A Novel Hierarchical Co-Optimization Framework for Coordinated Task Scheduling and Power Dispatch in Computing Power Networks
Haoxiang Luo, Kun Yang, Qi Huang, Marco Aiello, Schahram Dustdar
TL;DR
The paper tackles the challenge of sustainable, reliable service computing in Computing Power Networks (CPN) amid high renewable energy penetration. It introduces the Two-Stage Co-Optimization (TSCO) framework, combining a day-ahead stochastic unit commitment stage solved via Benders decomposition with a real-time ED coupled to a DRL-based CPN scheduler. The integrated model accounts for CPN task DAGs, heterogeneous hardware power, grid constraints, RES uncertainty, and endogenous carbon intensity, achieving notable reductions in carbon emissions (≈16%), operating costs (≈13%), and RES curtailment (>60%) while maintaining high task success (≈98.5%) and low tardiness (≈12.3s). The results demonstrate the practical viability of cross-domain, model-based planning with AI-driven real-time control for low-carbon, efficient service computing.
Abstract
The proliferation of large-scale AI and data-intensive applications has driven the development of Computing Power Networks (CPN). It is a key paradigm for delivering ubiquitous, on-demand computational services with high efficiency. However, CPNs face dual challenges in service computing. Immense energy consumption threatens sustainable operations. And the integration with power grids also features high penetration of intermittent Renewable Energy Sources (RES), complicating task scheduling while ensuring Quality of Service (QoS). To address these issues, this paper proposes a novel Two-Stage Co-Optimization (TSCO) framework.
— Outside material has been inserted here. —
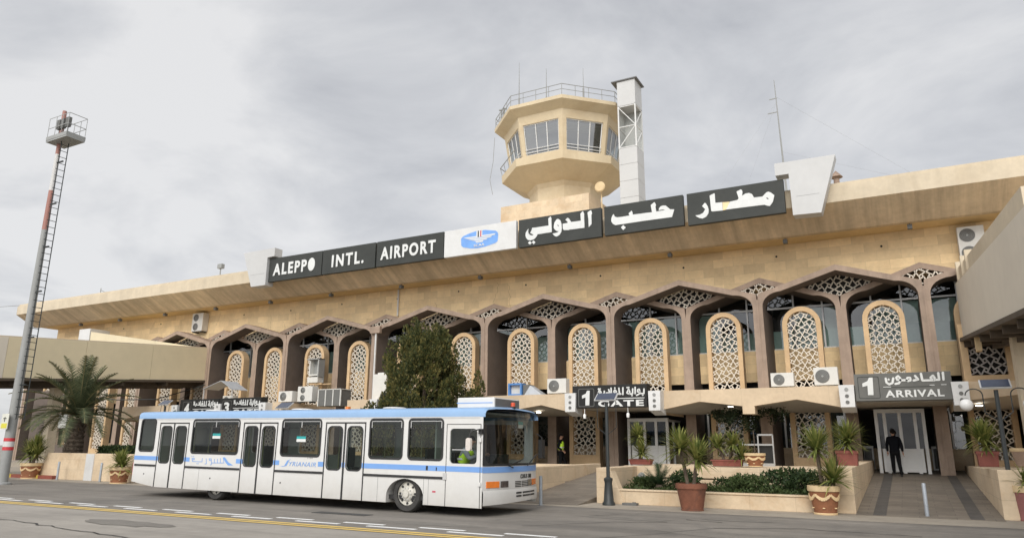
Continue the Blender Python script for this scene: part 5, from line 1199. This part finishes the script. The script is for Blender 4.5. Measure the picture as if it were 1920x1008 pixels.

It synergistically coordinates CPN task scheduling and power system dispatch, aiming to optimize service performance while achieving low-carbon operations. The framework decomposes the complex, large-scale problem into a day-ahead stochastic unit commitment stage and a real-time operational stage. The former is solved using Benders decomposition for computational tractability, while in the latter, economic dispatch of generation assets is coupled with an adaptive CPN task scheduling managed by a deep reinforcement learning agent. It makes carbon-aware decisions by responding to dynamic grid conditions, including real-time electricity prices and marginal carbon intensity. Extensive simulations demonstrate that the TSCO outperforms baseline approaches significantly. It reduces carbon emissions by 16.2% and operational costs by 12.7%, while decreasing RES curtailment by over $60\%$, maintaining a task success rate of 98.5%, and minimizing average task tardiness to 12.3s. This work advances cross-domain service optimization in CPNs.